OSHA reveals “days away from work” for house cleaners, janitors, and other service jobs.

According to data collected by the US Bureau of Labor in 2014, the average number of days an injured home cleaning technicians (or maid) will require off to recover from a work-related injury or illness is seven (7) working days.

The good news: of comparable home service industries (like plumbing, construction, landscaping, etc), cleaning technicians require the least number of days off, which may be attributed to strong safety training and protocols.

The bad news: the vast majority of cleaning companies do not plan for this expense in their annual budget for the loss in revenue or the overtime pay to another technician to cover the scheduled jobs.

How can you better plan for your cash flow?
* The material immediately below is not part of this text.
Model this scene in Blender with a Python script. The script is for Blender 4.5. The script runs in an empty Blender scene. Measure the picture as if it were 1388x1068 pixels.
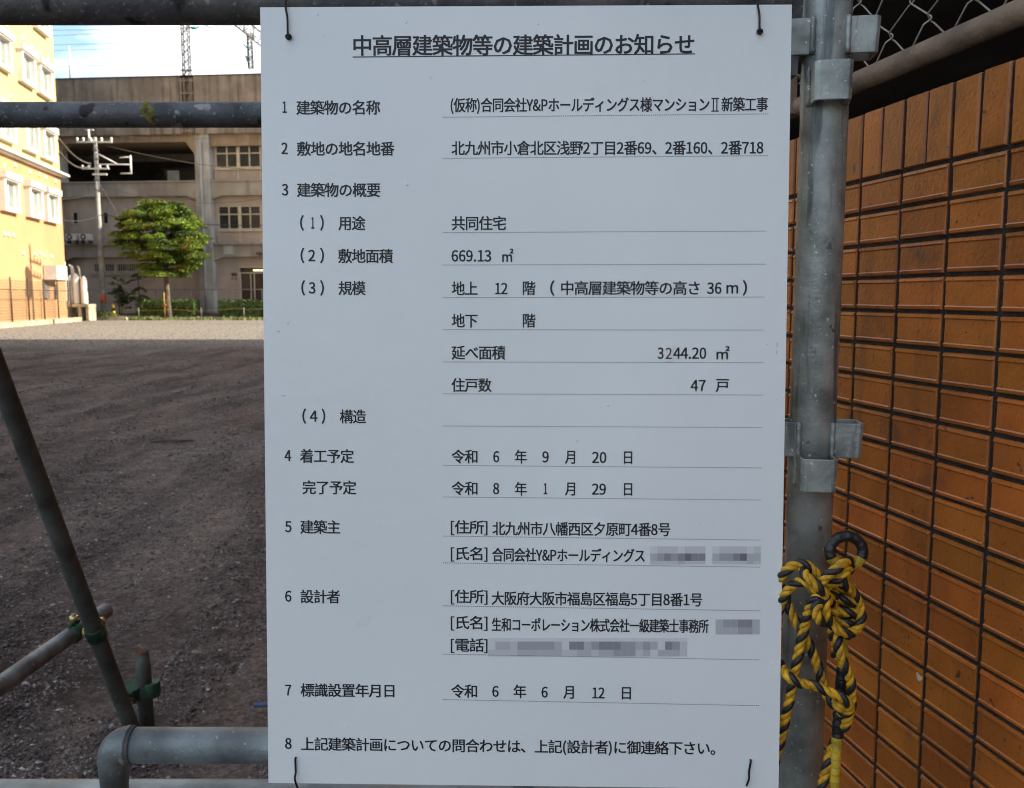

1. Calculate your average revenue per employee.
If you are a M-F operation (5 days a week), divide the average revenue per employee by 261; if you are a Su-Sa operation (7 days a week), divide by 365.

 2. Multiply the number of W-2s and 1099s you issued at the end of last year by 0.027.
That’s the average number of employees you can expect to sustain a work-related injury or illness.

3. Multiply that by 7
– the average number of days those few injured technicians are expected to be unable to perform services you’ve schedule.

The resulting figure is the revenue you would expect to lose if you are not able to cover the jobs an injured technician can’t perform while recovering.

It is important to factor in expected losses when data is available. This helps business owners create contingency-based budgets and avoid cash flow shortfalls due to unforeseen circumstances.